Most council children’s departments have found it difficult to improve their services, and more than one in five have seen performance ratings decline since 2005, said an official report on 5 March 2009.
And last year standards dropped across the board, the audit commission study shows.The commission said England’s 150 children’s services departments “performed slightly worse in 2008 than in 2005”, a period when services such as housing, waste collection and care of older people all improved.
After the torture and killing of eight year-old Victoria Climbié at the hands of her guardians in 2000, children’s social care and education services were restructured in 2005 to tighten up child safeguarding. There was public outcry over the fact that Victoria was on Haringey council’s child protection register but officials across a range of services failed to spot that she had been abused.

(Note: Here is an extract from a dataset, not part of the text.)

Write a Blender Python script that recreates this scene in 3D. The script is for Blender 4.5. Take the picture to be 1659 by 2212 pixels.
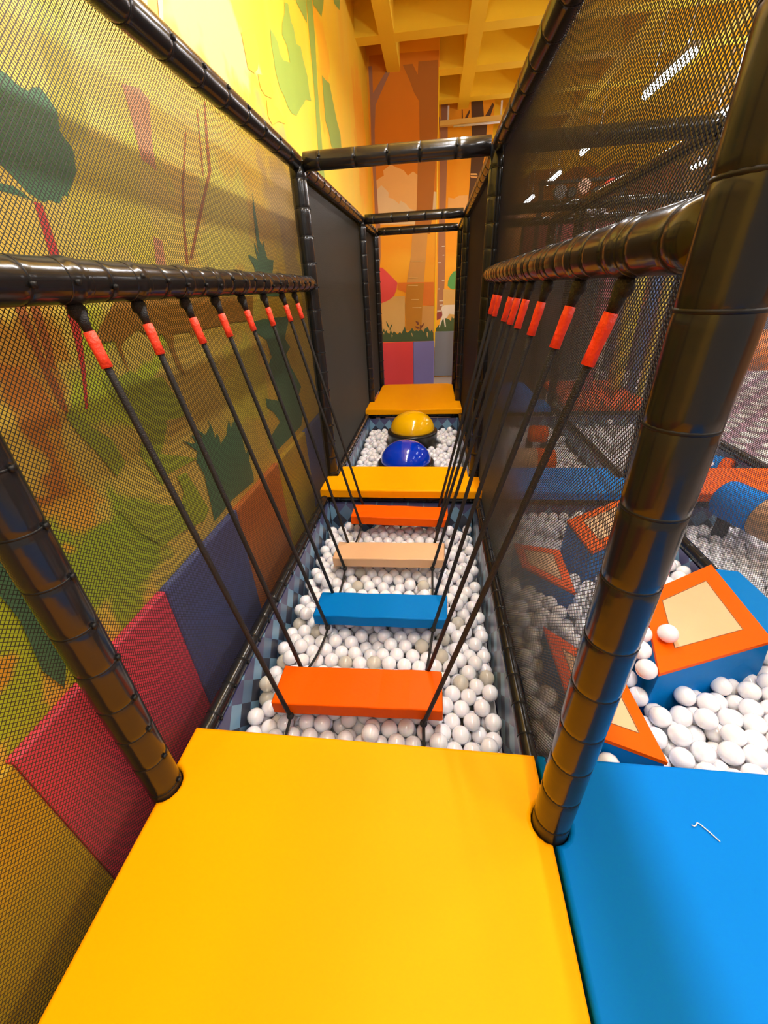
import bpy, bmesh, math, random
import numpy as np
from mathutils import Vector, Matrix
from mathutils.geometry import tessellate_polygon
random.seed(7); RNG = np.random.default_rng(7)
PI = math.pi
for o in list(bpy.data.objects): bpy.data.objects.remove(o)
scene = bpy.context.scene
C = scene.collection

# ---------------------------------------------------------------- camera, world, exposure
cam_d = bpy.data.cameras.new('camera'); cam = bpy.data.objects.new('camera', cam_d); C.objects.link(cam)
cam_d.sensor_fit = 'HORIZONTAL'; cam_d.sensor_width = 36.0; cam_d.lens = 862.1 / 1659 * 36.0
cam_d.clip_start = 0.01; cam_d.clip_end = 100
# columns: right, forward, up (world)
RGT = Vector((0.993187, 0.108337, -0.042922)); FWD = Vector((-0.115433, 0.864219, -0.489695)); UPV = Vector((-0.015958, 0.491313, 0.870837))
mw = Matrix((RGT, UPV, -FWD)).transposed().to_4x4(); mw.translation = Vector((0.24073, -0.60904, 1.36592))
cam.matrix_world = mw
scene.camera = cam

CAMPOS = np.array(mw.translation); MR = np.array([list(RGT), list(FWD), list(UPV)])
def to_px(P):
    v = MR @ (np.array(P) - CAMPOS)
    return 829.5 + 862.1 * v[0] / v[1], 1106 - 862.1 * v[2] / v[1], v[1]

world = bpy.data.worlds.new('world'); scene.world = world; world.use_nodes = True
bg = world.node_tree.nodes['Background']; bg.inputs[0].default_value = (1.0, 0.9, 0.8, 1); bg.inputs[1].default_value = 0.35
scene.view_settings.view_transform = 'Standard'; scene.view_settings.look = 'None'
scene.view_settings.gamma = 1.0; scene.view_settings.use_curve_mapping = False
scene.view_settings.exposure = 0.22
LAMP_POWER = 34.0

# ---------------------------------------------------------------- materials
MATS = {}
def mat(name, col, rough=0.5, metal=0.0, coat=0.0, bump=0.0, bscale=30.0, emit=0.0, var=0.0, vscale=6.0, spec=0.5, sss=0.0, trans=0.0):
    if name in MATS: return MATS[name]
    m = bpy.data.materials.new(name); m.use_nodes = True; nt = m.node_tree
    b = nt.nodes['Principled BSDF']
    b.inputs['Base Color'].default_value = (*col, 1); b.inputs['Roughness'].default_value = rough
    b.inputs['Metallic'].default_value = metal; b.inputs['Coat Weight'].default_value = coat
    b.inputs['Coat Roughness'].default_value = 0.08
    b.inputs['Specular IOR Level'].default_value = spec
    if sss: b.inputs['Subsurface Weight'].default_value = sss; b.inputs['Subsurface Scale'].default_value = 0.02
    if trans: b.inputs['Transmission Weight'].default_value = trans
    if emit: b.inputs['Emission Color'].default_value = (*col, 1); b.inputs['Emission Strength'].default_value = emit
    if bump or var:
        tc = nt.nodes.new('ShaderNodeTexCoord')
    if bump:
        n = nt.nodes.new('ShaderNodeTexNoise'); n.inputs['Scale'].default_value = bscale; n.inputs['Detail'].default_value = 3
        nt.links.new(tc.outputs['Object'], n.inputs['Vector'])
        bp = nt.nodes.new('ShaderNodeBump'); bp.inputs['Strength'].default_value = bump; bp.inputs['Distance'].default_value = 0.01
        nt.links.new(n.outputs['Fac'], bp.inputs['Height']); nt.links.new(bp.outputs['Normal'], b.inputs['Normal'])
    if var:
        n2 = nt.nodes.new('ShaderNodeTexNoise'); n2.inputs['Scale'].default_value = vscale; n2.inputs['Detail'].default_value = 4
        nt.links.new(tc.outputs['Object'], n2.inputs['Vector'])
        mx = nt.nodes.new('ShaderNodeMix'); mx.data_type = 'RGBA'
        mx.inputs[6].default_value = (*[c * (1 - var) for c in col], 1); mx.inputs[7].default_value = (*[min(1, c * (1 + var)) for c in col], 1)
        nt.links.new(n2.outputs['Fac'], mx.inputs[0]); nt.links.new(mx.outputs[2], b.inputs['Base Color'])
    MATS[name] = m; return m

VINYL = mat('black_vinyl', (0.012, 0.011, 0.011), 0.22, coat=0.15, spec=.4, bump=0.25, bscale=9)
TIE = mat('cable_tie', (0.006, 0.006, 0.006), 0.5, spec=.3)
NET = mat('net_cord', (0.016, 0.014, 0.012), 0.45)
ROPE = mat('rope', (0.008, 0.006, 0.005), 0.6, bump=0.5, bscale=300)
TAPE = mat('red_tape', (1.0, 0.06, 0.02), 0.5, bump=0.5, bscale=90)
YEL = mat('yellow_vinyl', (0.92, 0.355, 0.0), 0.5, spec=.06, bump=0.12, bscale=5, var=0.03, vscale=3)
BLU = mat('blue_vinyl', (0.0, 0.175, 0.60), 0.5, spec=.06, bump=0.1, bscale=5)
SBLU = mat('step_blue_vinyl', (0.0, 0.165, 0.52), 0.45, spec=.08, bump=0.25, bscale=14)
ORG = mat('orange_vinyl', (0.88, 0.10, 0.0), 0.48, spec=.08, bump=0.35, bscale=14)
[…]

These latest findings come just days before a former chief inspector of social services, Lord Laming, delivers a government report on the 2005 reforms. Laming was asked to carry out the review by Minister for Children Ed Balls in November, at the height of the Baby P controversy.
Haringey, where the Baby P scandal took place, was among four councils to go from a three-star rating to one. The borough lost marks after the Ofsted review of its children’s services department was launched to try to explain how the toddler suffered more than 50 injuries by the time of his death in August 2007, despite numerous visits by social workers who failed to raise the alarm.
Haringey council Leader Claire Kober told the BBC: “We accept that things went badly wrong with child protection. We are committed to making things right. We need to make major changes in this area. We have started that process, and I am determined to drive through the changes needed.”
But there was a general deterioration in the level of children’s services performance across the board in 2008. Nationally, 22 children’s departments’ ratings dipped year on year, while just 13 improved. Christine Gilbert, chief inspector of Ofsted, one of the agencies used by the Audit Commission in its studies, explained why four authorities had achieved just one star for children’s services. “We felt the arrangements in place weren’t secure enough to give us confidence that children - mostly vulnerable children, and those in care - could grow up and thrive in those areas,” she said. “The sort of things that were missing were good systems for tracking progress, and sometimes there weren’t safe recruitment processes or prudent checks in place.”
The top-rated children’s services departments in 2008 were Camden, Corporation of London, Gateshead, Kensington and Chelsea, Kingston upon Thames, Richmond, Tower Hamlets, Wandsworth and York. Each was awarded four stars.